Stefan O'Rear wrote:
On Mon, Aug 13, 2007 at 07:05:03PM +0100, Andrew Coppin wrote:
Does GHC do dead code elimination?

Yes - all unused let-binders are removed.

Not related to optimisation, but... is there some switch to warn you if something gets removed? (Presumably this means you forgot to export something, or you haven't coded the bit that calls it yet or something.)

Will the generated executable contain the code for g and h, even though they aren't called? Or does the unused code get eliminated? How about the standard libraries?

By default, GHC generates one object file per source module, so if any
values from that module are used, the entire module is linked in.

Right, OK. I had a feeling that was the case.

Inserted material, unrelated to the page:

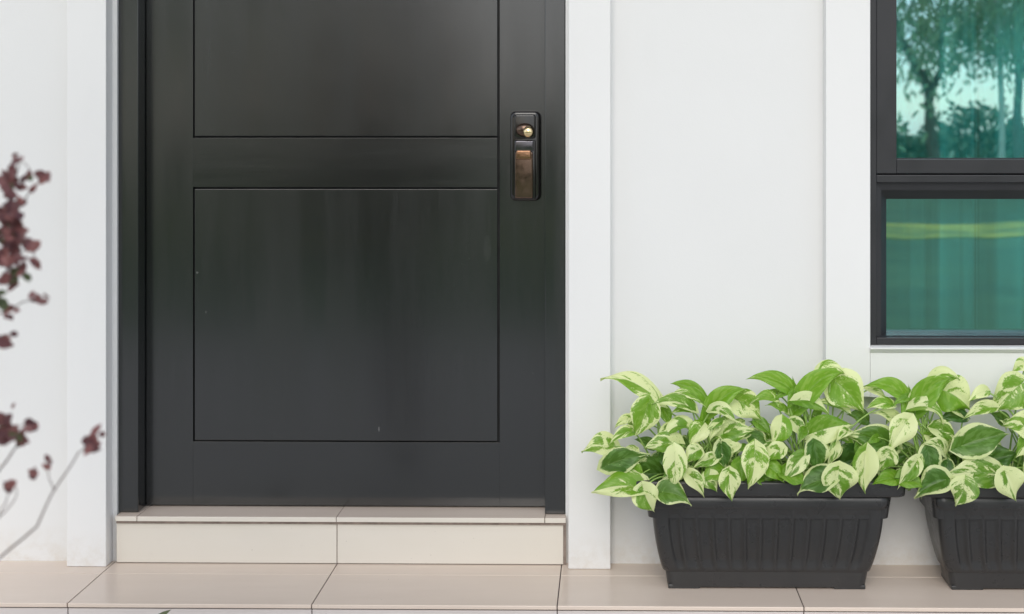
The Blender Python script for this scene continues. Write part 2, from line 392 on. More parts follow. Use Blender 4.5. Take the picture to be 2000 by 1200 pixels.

(I once compiled a program that used the GHC API. The final binary was several times larger than ghc.exe...)

With
the -split-objs flag, GHC generates one object file per top level
function, sometimes significantly reducing the size of executables.
This is not the default because it puts tremendous strain on the linker.
It is common to spend several *minutes* linking base when compiling ghc,
and it's not unheard of for ar to simply run out of memory and die.

Ouch! o_O

Probably simpler for me, as a human, to split the program into a sensible module structure... ;-)

I read somewhere that if one funtion returns a tuple, and the caller immediately extracts the values from the tuple, GHC tries to optimise away the tuple - so it's as if the function can just return multiple values at once. Is this true? Does it apply only to tuples, or to all types?

This is called the Constructed Product Return (CPR) analysis, and it
applies to all types with one constructor (in archaic jargon, product
types).

Right. So it doesn't have to have strict fields or anything? Just has to have exactly one constructor?